Capture detailed lessons learned from each hackathon: what worked, what didn't, participant feedback, and specific business outcomes achieved. Track quantitative metrics like participation rates, project completion rates, and post-hackathon implementation success alongside qualitative insights about collaboration and skill development. Scale gradually based on measurable success rather than enthusiasm alone; expand to additional departments only after demonstrating clear ROI.

Establish Recurring Capability

Position AI hackathons as recurring capability-building tools rather than one-time events, establishing a regular cadence. Janet Carmody notes the importance of ongoing efforts: "For the return on investment in our products, we have ongoing efforts for the rest of the year." Create dedicated infrastructure, including permanent "hack-on" spaces where teams can continue developing promising projects with ongoing executive oversight and resource allocation.

Build Momentum for Broader Adoption

When employees see colleagues creating functional AI solutions in days, theoretical AI strategy discussions transform into practical implementation planning.
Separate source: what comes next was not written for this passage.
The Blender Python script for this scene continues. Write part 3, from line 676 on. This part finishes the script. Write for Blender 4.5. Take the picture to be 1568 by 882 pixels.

Leverage hackathon participants as internal AI champions who can evangelize tools, techniques, and approaches they've learned to their broader teams.

Structured execution and systematic follow-through is key. In the example at the top of this piece, STIM's 48-hour investment yielded three production-ready AI solutions precisely because they approached the challenge with clear objectives, adequate support, and executive commitment rather than treating it as a casual team-building exercise.

The framework exists. The evidence supports its effectiveness. The opportunity cost of delayed AI adoption grows daily as competitors implement these capabilities. Organizations that establish AI hackathons as recurring capability-building tools create momentum, higher ROI on AI investments, and long-term impact. And now is the perfect time to get started.